Menteri Koordinator Bidang Pembangunan Manusia dan Kebudayaan (PMK) Puan Maharani (tengah) didampingi Sekretaris Menko PMK Sugihartatmo (kanan) dan Deputi bidang Koordinasi Kebudayaan Hazwan Yunaz (kiri) meluncurkan situs Gerakan Nasional Revolusi Mental di Jakarta, Senin (24/8). (Antara Foto/Sigid Kurniawan)
Jakarta, CNN Indonesia -- Kementerian Koordinator Bidang Pembangunan Manusia dan Kebudayaan (Kemenko PMK) membentuk Kelompok Kerja Gerakan Nasional Revolusi Mental (Pokja GNRM) yang beranggotakan para pakar dan pejabat negara.

Pokja GNRM yang beranggotakan sekitar 20 orang ini diketua oleh Politisi PDI Perjuangan yang juga menjabat sebagai Staf Khusus Menteri Keuangan, Arif Budimanta. Beberapa anggotanya antara lain Mukhlis Yusuf,  Prof Hamdi Muluk, Prof Sarlito Wiryawan, Budiarto Sambazy, Yudi Latief, Slamet Rahardjo, Rosiana Silalahi, dan Mohammad Sobary.

"Pokja ini dibentuk berdasarkan SK (Surat Keputusan) Menteri PMK yang tugasnya merumuskan landasan filosofi Revolusi Mental. Sekitar 20 orang anggotanya. Pokja ini sudah membuat buku pedoman dan peta jalan atau roadmap sampai 2019," ujar Haswan Yunaz, Deputi Menko PMK Bidang Koordinasi Kebudayaan kepada CNN Indonesia, Minggu (8/11).

ADVERTISEMENT

SCROLL TO CONTINUE WITH CONTENT

Menurut Haswan, para pakar dalam Pokja ini bekerja selama dibutuhkan. Artinya, tidak ada ikatan yang jelas dari setiap anggotanya maupun status dari pada Pokja itu sendiri.
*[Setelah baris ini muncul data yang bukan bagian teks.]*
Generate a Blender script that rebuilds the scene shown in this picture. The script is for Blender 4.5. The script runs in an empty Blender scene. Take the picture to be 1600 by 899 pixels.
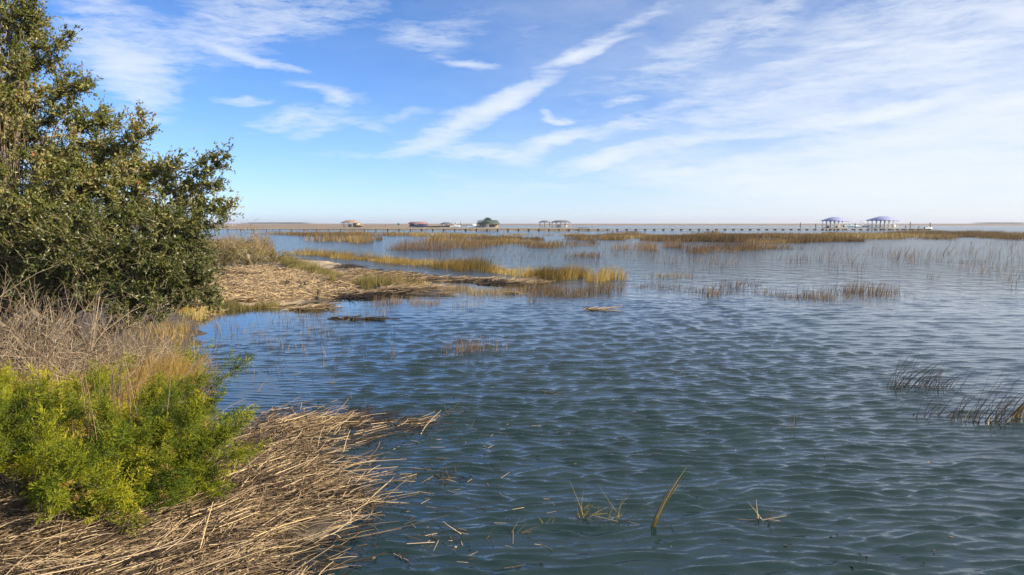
import bpy, math, numpy as np
from mathutils import Vector
rng = np.random.default_rng(7)
R = math.radians
F, CX, CY, H = 1155.0, 800.0, 449.5, 3.0
PITCH = math.atan(100/F)
sc = bpy.context.scene
C = sc.collection

# ------------------------------------------------------------------ geometry of the view: where photographed things stand
def ray(px, py):
    px = np.asarray(px, float); py = np.asarray(py, float)
    u = (px-CX)/F; v = (CY-py)/F
    c, s = math.cos(PITCH), math.sin(PITCH)
    return np.stack([u, c+v*s + 0*u, -s+v*c + 0*u], -1)
def gp(px, py, z=0.0):
    d = ray(px, py); t = (z-H)/d[..., 2]
    return d*t[..., None] + np.array([0, 0, H])
def at(px, py, y):
    d = ray(px, py); t = y/d[..., 1]
    return d*t[..., None] + np.array([0, 0, H])

# ------------------------------------------------------------------ noise
def vn(x, y, seed=0):
    x = np.asarray(x, float); y = np.asarray(y, float)
    xi = np.floor(x).astype(np.int64); yi = np.floor(y).astype(np.int64)
    fx = x-xi; fy = y-yi; fx = fx*fx*(3-2*fx); fy = fy*fy*(3-2*fy)
    def h(a, b):
        n = (a*374761393 + b*668265263 + seed*982451653) & 0x7fffffff
        n = ((n ^ (n >> 13))*1274126177) & 0x7fffffff
        return ((n ^ (n >> 16)) & 0xffff)/65535.0
    return (h(xi, yi)*(1-fx)+h(xi+1, yi)*fx)*(1-fy) + (h(xi, yi+1)*(1-fx)+h(xi+1, yi+1)*fx)*fy
def fbm(x, y, seed=0, o=4):
    s = 0; a = .5; t = 0
    for k in range(o):
        s = s + a*vn(x*2**k, y*2**k, seed+k*17); t += a; a *= .5
    return s/t
def ss(a, b, x):
    t = np.clip((x-a)/(b-a), 0, 1); return t*t*(3-2*t)
def norm(v): return v/np.maximum(np.linalg.norm(v, axis=-1, keepdims=True), 1e-9)
def rdir(n): return norm(rng.normal(size=(n, 3)))

# ------------------------------------------------------------------ object helpers
def tag(o, label=None, cat=None, group=None, kind=None):
    if label: o['label'] = label
    if cat: o['category'] = cat
    if group: o['group'] = group
    if kind: o['kind'] = kind
    return o
def empty(name, loc, label, cat, group=None):
    o = bpy.data.objects.new(name, None); C.objects.link(o); o.location = [float(a) for a in loc]
    o.empty_display_size = .3
    return tag(o, label, cat, group)
def link(name, me, m, parent=None, local=False):
    o = bpy.data.objects.new(name, me); C.objects.link(o)
    if m: me.materials.append(m)
    if parent is not None:
        o.parent = parent
        if not local: o.location = -parent.location
    return o
def qmesh(name, V, Q, tint=None, smooth=False):
    V = np.ascontiguousarray(V, np.float32); Q = np.ascontiguousarray(Q, np.int32)
    me = bpy.data.meshes.new(name); k = Q.shape[1]
    me.vertices.add(len(V)); me.vertices.foreach_set('co', V.ravel())
    me.loops.add(Q.size); me.loops.foreach_set('vertex_index', Q.ravel())
    me.polygons.add(len(Q)); me.polygons.foreach_set('loop_start', np.arange(0, Q.size, k, dtype=np.int32))
    if smooth: me.polygons.foreach_set('use_smooth', np.ones(len(Q), bool))
    me.update(calc_edges=True); 
    if tint is not None:
        a = me.attributes.new('tint', 'FLOAT', 'POINT'); a.data.foreach_set('value', np.ascontiguousarray(tint, np.float32))
    return me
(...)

"Berdasarkan komitmen saja. Rata-rata para pakar itu komit kalau diundang rapat," katanya.

Soal anggaran, Haswan mengatakan tidak ada alokasi dana khusus untuk operasional Pokja GNRM. Namun, setiap anggota yang hadir ketika diundang rapat mendapatkan honorarium.
 
SK Kontroversial

Hamdi Muluk kepada CNN Indonesia mengatakan sampai saat ini belum menerima SK resmi yang menyatakan dirinya masuk dalam Pokja GNRM. Dia mengaku hanya menerima pindaian SK yang dikirimkan via surel, tetapi validitasnya dipertanyakan karena fisik surat bertandatangan Menteri PMK Puan Maharani belum diterimanya.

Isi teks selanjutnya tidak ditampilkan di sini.